Director of the National Library based in Gracanica Brankica Kostic believes that nepotism in schools is one of the main problems in education. She stressed that there must be greater control when hiring educational staff.

“I believe that in order to improve the level of education and to provide as much as possible to our children, we need to have good communication between school and parents and social institutions, including the civil sector. We have to seriously enter into these changes of consciousness to believe in both and parents and children, but of course and to get rid of nepotism that has far-reaching consequences and takes its toll,” Kostic said.

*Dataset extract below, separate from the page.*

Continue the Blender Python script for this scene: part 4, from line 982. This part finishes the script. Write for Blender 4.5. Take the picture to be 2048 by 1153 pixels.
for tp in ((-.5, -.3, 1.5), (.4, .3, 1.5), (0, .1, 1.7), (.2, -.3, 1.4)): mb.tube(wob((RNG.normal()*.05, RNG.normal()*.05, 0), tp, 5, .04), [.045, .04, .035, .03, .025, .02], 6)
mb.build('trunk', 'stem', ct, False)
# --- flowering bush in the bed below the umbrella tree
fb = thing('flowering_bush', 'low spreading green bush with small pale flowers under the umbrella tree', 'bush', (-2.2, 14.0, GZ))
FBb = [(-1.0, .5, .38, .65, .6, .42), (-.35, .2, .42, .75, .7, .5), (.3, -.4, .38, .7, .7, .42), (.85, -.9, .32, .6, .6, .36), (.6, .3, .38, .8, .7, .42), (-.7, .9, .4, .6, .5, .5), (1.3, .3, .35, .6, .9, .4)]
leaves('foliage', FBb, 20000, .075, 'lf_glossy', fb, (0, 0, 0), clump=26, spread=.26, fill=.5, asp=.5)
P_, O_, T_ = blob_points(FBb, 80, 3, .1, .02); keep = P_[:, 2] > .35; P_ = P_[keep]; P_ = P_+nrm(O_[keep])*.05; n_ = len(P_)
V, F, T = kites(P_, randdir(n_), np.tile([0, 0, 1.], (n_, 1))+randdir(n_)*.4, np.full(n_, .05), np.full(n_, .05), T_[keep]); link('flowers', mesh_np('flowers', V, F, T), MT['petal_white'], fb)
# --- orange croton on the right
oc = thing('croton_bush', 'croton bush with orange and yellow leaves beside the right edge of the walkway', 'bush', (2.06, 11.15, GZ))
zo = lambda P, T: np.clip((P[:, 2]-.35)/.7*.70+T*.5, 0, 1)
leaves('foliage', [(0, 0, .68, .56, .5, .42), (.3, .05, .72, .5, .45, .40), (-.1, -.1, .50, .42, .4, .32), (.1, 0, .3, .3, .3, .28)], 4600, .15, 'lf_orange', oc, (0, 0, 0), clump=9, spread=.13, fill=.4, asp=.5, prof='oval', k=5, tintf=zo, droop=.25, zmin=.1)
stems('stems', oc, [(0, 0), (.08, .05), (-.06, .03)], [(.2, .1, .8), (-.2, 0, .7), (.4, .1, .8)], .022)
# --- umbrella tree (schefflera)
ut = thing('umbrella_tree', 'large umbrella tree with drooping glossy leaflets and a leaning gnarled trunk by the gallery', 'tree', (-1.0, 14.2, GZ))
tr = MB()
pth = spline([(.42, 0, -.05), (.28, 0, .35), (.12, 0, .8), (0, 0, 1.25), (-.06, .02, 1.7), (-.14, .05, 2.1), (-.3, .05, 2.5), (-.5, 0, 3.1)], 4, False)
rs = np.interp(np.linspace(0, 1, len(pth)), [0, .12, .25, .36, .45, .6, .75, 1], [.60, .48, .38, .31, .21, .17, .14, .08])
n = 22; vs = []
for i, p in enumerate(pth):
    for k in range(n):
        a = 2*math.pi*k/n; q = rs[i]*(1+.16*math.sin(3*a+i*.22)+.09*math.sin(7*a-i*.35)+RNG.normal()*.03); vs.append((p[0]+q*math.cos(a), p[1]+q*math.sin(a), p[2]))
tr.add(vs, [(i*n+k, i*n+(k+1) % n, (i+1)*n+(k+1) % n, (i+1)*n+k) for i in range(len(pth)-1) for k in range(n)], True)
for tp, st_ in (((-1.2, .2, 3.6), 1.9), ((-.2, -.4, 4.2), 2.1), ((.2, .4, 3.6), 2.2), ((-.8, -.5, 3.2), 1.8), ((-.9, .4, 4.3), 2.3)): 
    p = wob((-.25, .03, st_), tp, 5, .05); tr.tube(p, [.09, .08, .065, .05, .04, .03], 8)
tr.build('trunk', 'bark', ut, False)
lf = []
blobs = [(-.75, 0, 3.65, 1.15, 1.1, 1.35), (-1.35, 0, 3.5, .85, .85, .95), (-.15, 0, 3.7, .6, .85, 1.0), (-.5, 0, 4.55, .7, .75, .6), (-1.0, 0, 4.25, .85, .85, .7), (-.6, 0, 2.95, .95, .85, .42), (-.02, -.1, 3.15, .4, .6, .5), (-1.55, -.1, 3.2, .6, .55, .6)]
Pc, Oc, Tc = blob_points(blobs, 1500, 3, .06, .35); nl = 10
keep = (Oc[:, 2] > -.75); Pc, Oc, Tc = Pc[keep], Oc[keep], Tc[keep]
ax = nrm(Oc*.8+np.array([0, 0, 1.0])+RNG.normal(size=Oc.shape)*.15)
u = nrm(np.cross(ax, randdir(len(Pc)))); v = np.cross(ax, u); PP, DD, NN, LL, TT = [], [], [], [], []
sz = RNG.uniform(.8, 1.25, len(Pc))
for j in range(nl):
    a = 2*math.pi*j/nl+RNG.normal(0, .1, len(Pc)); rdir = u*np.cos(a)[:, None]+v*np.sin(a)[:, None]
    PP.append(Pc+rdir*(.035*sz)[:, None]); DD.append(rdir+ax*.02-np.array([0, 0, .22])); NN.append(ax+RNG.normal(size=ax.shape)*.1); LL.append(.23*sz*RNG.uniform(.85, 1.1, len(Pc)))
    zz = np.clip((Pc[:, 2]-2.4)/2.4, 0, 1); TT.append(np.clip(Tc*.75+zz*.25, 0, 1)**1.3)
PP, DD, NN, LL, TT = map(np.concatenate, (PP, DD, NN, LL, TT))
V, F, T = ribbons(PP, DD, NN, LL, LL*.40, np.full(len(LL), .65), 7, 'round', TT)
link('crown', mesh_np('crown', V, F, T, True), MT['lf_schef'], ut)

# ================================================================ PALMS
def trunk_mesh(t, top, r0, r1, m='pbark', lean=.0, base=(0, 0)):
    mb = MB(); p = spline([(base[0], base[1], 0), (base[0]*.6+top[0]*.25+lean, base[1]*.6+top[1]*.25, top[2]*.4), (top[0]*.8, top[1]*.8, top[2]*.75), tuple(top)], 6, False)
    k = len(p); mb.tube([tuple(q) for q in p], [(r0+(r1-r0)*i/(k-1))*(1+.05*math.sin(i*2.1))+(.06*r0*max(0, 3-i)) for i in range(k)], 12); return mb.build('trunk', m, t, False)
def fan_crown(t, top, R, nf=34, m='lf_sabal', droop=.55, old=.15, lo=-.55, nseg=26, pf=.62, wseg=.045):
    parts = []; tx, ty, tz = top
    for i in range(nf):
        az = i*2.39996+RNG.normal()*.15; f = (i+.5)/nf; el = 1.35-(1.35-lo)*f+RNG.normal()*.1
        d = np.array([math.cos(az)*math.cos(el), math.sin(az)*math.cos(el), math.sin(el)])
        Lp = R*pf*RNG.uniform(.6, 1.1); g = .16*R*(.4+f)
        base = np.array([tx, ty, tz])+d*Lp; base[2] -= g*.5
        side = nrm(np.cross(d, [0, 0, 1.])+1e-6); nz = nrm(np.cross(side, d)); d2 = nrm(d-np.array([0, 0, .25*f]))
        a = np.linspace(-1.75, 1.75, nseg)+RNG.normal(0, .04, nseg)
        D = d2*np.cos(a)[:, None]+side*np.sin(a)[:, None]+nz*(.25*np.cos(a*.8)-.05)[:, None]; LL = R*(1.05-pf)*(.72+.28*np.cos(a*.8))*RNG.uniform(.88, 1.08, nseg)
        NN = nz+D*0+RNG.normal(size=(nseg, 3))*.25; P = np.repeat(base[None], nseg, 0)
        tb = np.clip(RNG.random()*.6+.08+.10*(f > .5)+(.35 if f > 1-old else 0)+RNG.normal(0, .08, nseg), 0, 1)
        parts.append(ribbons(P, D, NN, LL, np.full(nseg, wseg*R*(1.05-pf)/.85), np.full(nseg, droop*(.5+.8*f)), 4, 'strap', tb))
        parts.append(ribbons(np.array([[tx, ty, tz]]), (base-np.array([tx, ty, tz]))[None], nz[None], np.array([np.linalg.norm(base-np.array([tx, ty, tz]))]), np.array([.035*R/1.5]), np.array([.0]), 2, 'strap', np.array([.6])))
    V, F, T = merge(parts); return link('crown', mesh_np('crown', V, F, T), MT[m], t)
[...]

The director of the Library, otherwise a professor of Literature, pointed to the constant problem with the distribution of books.

“We have been having a problem of books deliver for six years.”

Regardless of the problem with the distribution of books, Kostic said that the Library was well-supplied and that it had books in PDF format, and that there was great interest throughout the summer, especially for school-age children.

Schools in central Kosovo also have problems with distribution of books. Ivan Nikolic said that free textbooks for the third child and the socially disadvantaged have not yet arrived at Primary School in Gracanica.

Director of the Department of Education in the Municipality of Gracanica Brankica Nicic did not attend the debate, although she was invited by the organizers.